On Friday, 13 May 2022 at 23:24:14 UTC, Ola Fosheim Grøstad wrote:

>

(D's biggest mistake was to not align semantics with C++ and incorporate clang for C++ interop, but that is too late now.)

+1000!!!!

Well, clearly anyone who did that would have conquered the world.

https://wiki.dlang.org/Calypso

Well, do we know why Calypso's development stopped?

Maybe it had nothing to do with the merit of the idea but simply the circumstances of the developers? Many open source projects stall because the devs simply don't have time to maintain it anymore, perhaps the same happened here?

May 14, 2022
On Saturday, 14 May 2022 at 00:24:49 UTC, Tejas wrote:
>
> Well, do we know why Calypso's development stopped?
>
> Maybe it had nothing to do with the merit of the idea but simply the circumstances of the developers? Many open source projects stall because the devs simply don't have time to maintain it anymore, perhaps the same happened here?

Well, anything the seeks to 'widen and faciliate' C/C++ ... has a limited life time ;-)

May 14, 2022
On Friday, 13 May 2022 at 19:18:35 UTC, Walter Bright wrote:
> The fact that there are 3 of them suggests shortcomings.

And those shortcomings are...?

The fact there are 3 of them can also be explained by people not investigating existing things before doing their own toy or by maintainers refusing to work together forcing a fork.

Almost everything you listed here already exist in the competition, and what's left could have been done as an automatic build integration (even dmd itself just shelling out.... you know, like it is doing for the preprocessor now...) instead of a whole new compiler.

As I've said several times now, there ARE things importC can potentially do that the others can't. But you said in a previous message:

> Preprocessor metaprogramming macros will never be directly available to D.
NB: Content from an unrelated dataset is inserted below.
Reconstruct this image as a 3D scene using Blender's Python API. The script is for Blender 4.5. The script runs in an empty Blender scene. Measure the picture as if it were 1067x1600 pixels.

It actually CAN work, through a hygienic mixin.

Oh and from that message?

> htod, dstep, and dpp also will simply ignore metaprogramming macros.

That's not true.

They don't always succeed, but they don't simply ignore them. dstep tries to convert some back to D templates and mixins. dpp actually tries to apply them to the complete source (usually mangling the code in the process, but it does NOT ignore them).

May 13, 2022
I spoke with Atila a year ago on his excellent dpp. He handles the metaprogramming macros with a handbuilt translation of them. This works, but has to be constantly tuned. The lack of a general solution was what I was referring to.

I said I wanted to incorporate his work on this into ImportC's handling of the preprocessor macros.

With this:

  https://github.com/dlang/dmd/pull/14121

the following ImportC program compiles and runs:

  #include <stdio.h>
  void main() {
    printf("hello world\n");
  }
May 14, 2022

On Saturday, 14 May 2022 at 00:24:49 UTC, Tejas wrote:

>

Well, do we know why Calypso's development stopped?

Maybe it had nothing to do with the merit of the idea but simply the circumstances of the developers? Many open source projects stall because the devs simply don't have time to maintain it anymore, perhaps the same happened here?

Bolting on clang is the wrong approach, one has to integrate with it to get the full featureset.